Business Development Series Posted by David McDermott

Remember, when it comes to making your pitch at a beauty parade your credentials are not open to question, you are deemed capable of delivering to specification. Many presenting teams however are still compelled to start their presentation with the “feature dump”, informing their audiences about how many people work there and the location of their offices etc.

This is entirely contrary to what audiences are looking for and is the No. 1 reason for losing a pitch i.e. talking too much about your own firm rather than what you will do for your client. In the words of the trustee of a large pension fund who regularly attends pitches, “We want presenting teams to show a deep understanding of our needs and challenges. We want to know how they will resolve these and we want them to demonstrate this quickly without having to listen to a history lesson about their firm”. He went on to joke that if someone shows him another map of the world, he will show them the door.

This is not to say that you can never tell the audience anything about your organisation. You should select only the features that demonstrate you have capability in resolving a client challenge or make a strong benefit statement.

Here are our top four tips to ensure that you address these audience requirements:

1. Start with an empathy statement

Start your presentation by talking about your audience (empathy statement). You can do this by showing them you understand their objectives, their business, their problems and challenges. You can now select one or two relevant features of your organisation that will demonstrate competence in addressing these issues.

2. Make it relevant throughout

It is important that you make your content relevant throughout the presentation.
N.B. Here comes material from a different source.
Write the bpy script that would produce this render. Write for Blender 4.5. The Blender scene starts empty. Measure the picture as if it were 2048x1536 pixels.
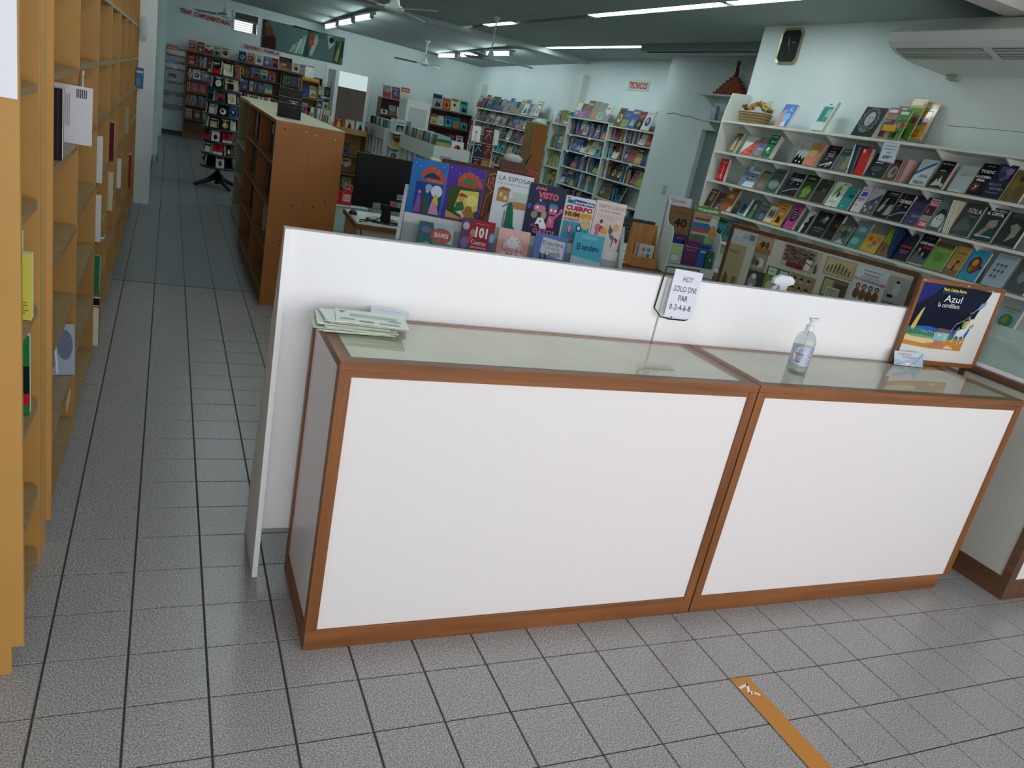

Therefore, the term, “You” should run through the whole presentation (“You” being your audience). This way you can state benefits very clearly and demonstrate how your proposition will meet the challenges stated in the empathy statement.

3. Be clear about your USP’s

Your USP’s are your unique selling points i.e. areas where you add value over and above your competitors. It is important that your audience know how you stack up against the competition (but avoid naming them). When these USP’s demonstrate how they solve an audience’s problem and a benefit is clearly demonstrated they will have much more impact.

4. Use rhetorical questions to engage

Rhetorical questions are very powerful as they make your audience think more about your proposition. They can also be used to emphasise your USP’s e.g. “Given the ratings of our analysts, who else could put over a more credible story to the investment community?”


In the event that you work in a sector where it is very difficult to stand out from the crowd it is possible to win the business by being much more audience savvy. In other words, be more relevant than your competitors.